Rick,
You have been getting very good answers. You are right, the internal
ATU helps match the rig to the antenna and/or loss is negligible when
you feed the antenna directly or with low loss line (open wire).
However, I have operated with bad setups and still made contacts. I
actually used a low 80m inverted vee (20' at center, 6' at the ends) on
160 and made a few digital contacts. I figure that antenna was 1%
efficient and 99% loss! And I used a similar 40m inverted vee on 30m
and managed to work a VK station via JT-65. IDK maybe that setup was
25% efficient.
A modern rig with an ATU makes the rig more like the boatanchors of the
past that were more flexible in what they load. My old Viking II will
load just about anything and I tried some pretty terrible pieces of
wire for antennas. The only thing it ever failed to load was a 3 ft
metal fishing pole....on 160m!
73,
Ken WA8JXM
On 8/6/16 11:57 PM, rick jones via Elecraft wrote:
OK a very good reality check when you look at the numbers! So I'm still trying to figure out the
usefulness of a built in tuner.
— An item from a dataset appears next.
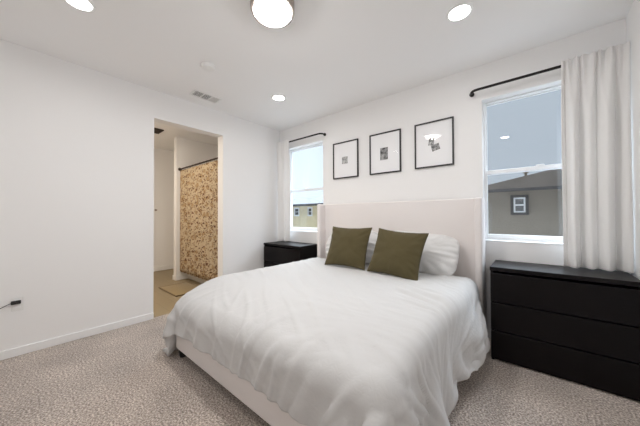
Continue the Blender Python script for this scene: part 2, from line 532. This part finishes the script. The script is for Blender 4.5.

Two situations come to mind: You have no feedline and are driving a
wire right out of your rig with a counterpoise (KX3 portable operations) OR you are using it to
just "touch up" the load on the PA from an antenna that is close to resonance. I would
hope that a good Elmer would point out that a built in ATU does nothing more then keep your PA
happy but does nothing toward getting out a good signal AND that if a tuner is necessary, a remote
one is a better choice. Thanks for your patience everyone while I get these concepts
"right". Other forums would not have been as accommodating.